**Data provided**
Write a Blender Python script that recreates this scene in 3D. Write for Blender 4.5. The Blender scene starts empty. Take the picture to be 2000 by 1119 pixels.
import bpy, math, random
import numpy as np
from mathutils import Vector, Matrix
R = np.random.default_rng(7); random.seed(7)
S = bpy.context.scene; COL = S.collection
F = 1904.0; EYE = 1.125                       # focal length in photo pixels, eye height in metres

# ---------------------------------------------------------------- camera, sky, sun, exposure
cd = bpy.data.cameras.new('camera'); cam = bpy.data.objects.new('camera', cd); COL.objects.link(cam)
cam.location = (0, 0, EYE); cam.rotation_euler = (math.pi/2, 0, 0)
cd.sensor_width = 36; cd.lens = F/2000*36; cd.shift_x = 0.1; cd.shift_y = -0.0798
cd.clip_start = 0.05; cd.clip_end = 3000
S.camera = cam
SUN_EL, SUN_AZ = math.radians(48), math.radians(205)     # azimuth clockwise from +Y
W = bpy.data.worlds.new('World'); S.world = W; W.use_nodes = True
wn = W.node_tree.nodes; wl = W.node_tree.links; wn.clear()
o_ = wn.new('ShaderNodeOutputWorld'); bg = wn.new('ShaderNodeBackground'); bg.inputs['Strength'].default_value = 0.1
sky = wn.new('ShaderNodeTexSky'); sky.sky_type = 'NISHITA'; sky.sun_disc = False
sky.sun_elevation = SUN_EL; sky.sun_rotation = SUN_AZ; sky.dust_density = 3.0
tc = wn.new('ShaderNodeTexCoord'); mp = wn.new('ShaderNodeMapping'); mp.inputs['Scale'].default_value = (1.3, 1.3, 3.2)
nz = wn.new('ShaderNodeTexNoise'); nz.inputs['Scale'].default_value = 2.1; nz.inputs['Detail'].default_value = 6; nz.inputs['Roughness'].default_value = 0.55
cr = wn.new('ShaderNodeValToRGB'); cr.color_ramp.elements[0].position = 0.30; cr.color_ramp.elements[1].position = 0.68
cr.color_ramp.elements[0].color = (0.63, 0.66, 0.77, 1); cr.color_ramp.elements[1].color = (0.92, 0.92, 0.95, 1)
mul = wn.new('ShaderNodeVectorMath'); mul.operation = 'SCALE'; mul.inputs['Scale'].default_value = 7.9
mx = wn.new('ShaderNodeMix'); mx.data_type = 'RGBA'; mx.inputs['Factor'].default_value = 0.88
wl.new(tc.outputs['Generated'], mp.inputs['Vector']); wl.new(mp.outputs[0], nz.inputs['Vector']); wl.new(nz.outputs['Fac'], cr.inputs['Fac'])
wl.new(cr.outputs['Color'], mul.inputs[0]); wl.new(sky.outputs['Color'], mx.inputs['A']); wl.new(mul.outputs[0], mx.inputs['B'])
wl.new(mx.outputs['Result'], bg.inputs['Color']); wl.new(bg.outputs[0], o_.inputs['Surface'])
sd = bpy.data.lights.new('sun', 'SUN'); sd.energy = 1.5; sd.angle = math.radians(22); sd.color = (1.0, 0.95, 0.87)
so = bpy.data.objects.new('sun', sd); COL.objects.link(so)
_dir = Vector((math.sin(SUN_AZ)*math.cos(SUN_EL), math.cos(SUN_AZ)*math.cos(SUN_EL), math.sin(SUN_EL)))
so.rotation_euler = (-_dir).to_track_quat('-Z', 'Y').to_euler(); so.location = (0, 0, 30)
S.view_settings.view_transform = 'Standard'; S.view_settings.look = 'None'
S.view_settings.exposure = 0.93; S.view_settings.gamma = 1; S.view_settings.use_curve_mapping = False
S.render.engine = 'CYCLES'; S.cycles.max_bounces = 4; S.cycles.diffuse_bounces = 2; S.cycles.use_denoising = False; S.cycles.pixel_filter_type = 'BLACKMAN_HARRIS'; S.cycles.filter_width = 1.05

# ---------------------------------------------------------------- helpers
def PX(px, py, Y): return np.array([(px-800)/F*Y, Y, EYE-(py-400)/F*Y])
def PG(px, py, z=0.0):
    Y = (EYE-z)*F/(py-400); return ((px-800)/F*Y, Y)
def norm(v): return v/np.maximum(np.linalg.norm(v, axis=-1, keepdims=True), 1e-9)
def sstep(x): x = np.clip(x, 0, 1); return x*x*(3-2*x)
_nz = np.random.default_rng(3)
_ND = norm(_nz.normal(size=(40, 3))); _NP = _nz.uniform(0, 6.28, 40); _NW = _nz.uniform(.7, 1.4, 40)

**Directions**
Show all lines from the data above in which the word "scene" appears.

**Solution to this task**
Write a Blender Python script that recreates this scene in 3D. Write for Blender 4.5. The Blender scene starts empty. Take the picture to be 2000 by 1119 pixels.
S = bpy.context.scene; COL = S.collection